Aunque a algunos les pueda sonar a Abierto hasta el amanecer, casi podría jurar que la piedra filosofal a partir de la cual el inefable John Carpenter ha elaborado Vampiros ha sido la obra de Howard Hawks, tanto en la definición de personajes, que enlazan directamente con los antihéroes personificados en el misógino Bogart y el facha Wayne, como en la descripción de ambientes (Carpenter obvia toda estética gótica y plantea un western al más puro estilo Río Conchos) y situaciones (el claro homenaje a ¡Hatari! de la secuencia inicial, o las frecuentes salidas de contexto durante los diálogos, casi siempre excesivos en su elocuencia). Lo que no quita que, ante todo, Vampiros sea una obra personal, pues Carpenter no plagia, simplemente se presta a influencias, pues, como buen cineasta, sabe que, en cuestión de cine, todo está inventado.
Vampiros es, además, un verdadero ejercicio de contención estilística, en el que domina la claridad expositiva y la economía del trazo frente al abuso visual de las superproducciones, lo que otorga al film un cierto aire «out-side», sin pretensiones de ningún tipo, que, junto a su vocación de serie B bien entendida (con lógicas concesiones al gore), pueden elevarla a la categoría de culto.
A mí, personalmente, se me hizo pelín larga, reiterativa y, pese a su prometedor comienzo, un tanto predecible.

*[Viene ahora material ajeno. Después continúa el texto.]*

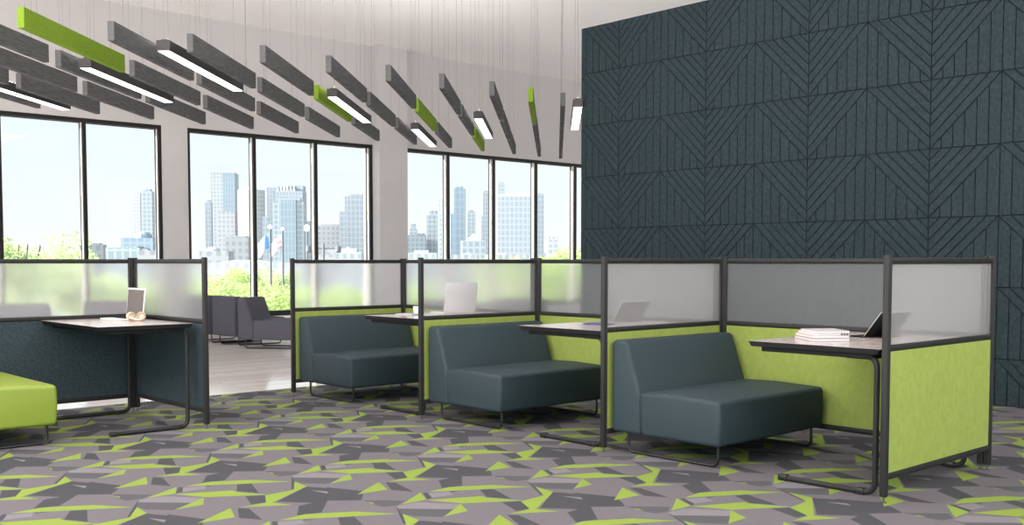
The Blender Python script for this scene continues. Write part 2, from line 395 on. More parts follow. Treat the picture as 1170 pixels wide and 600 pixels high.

A destacar la más que acertada elección de los actores, en especial de un James Woods en su salsa, y una modesta, aunque muy efectiva, banda sonora compuesta por el propio director.
Pero, sin duda, lo que más agradezco del film es que no haría falta más de dos o tres párrafos para comentarlo. Es la ventaja de los directores que no renuncian al cine de siempre: que dejan las cosas muy claras para que los demás no nos comamos el coco descifrando su intríngulis. Cazavampiros que buscan a vampiros que, a su vez, buscan la reliquia que les permitirá sobrevivir a la luz del día, eso es todo. Y ya es mucho.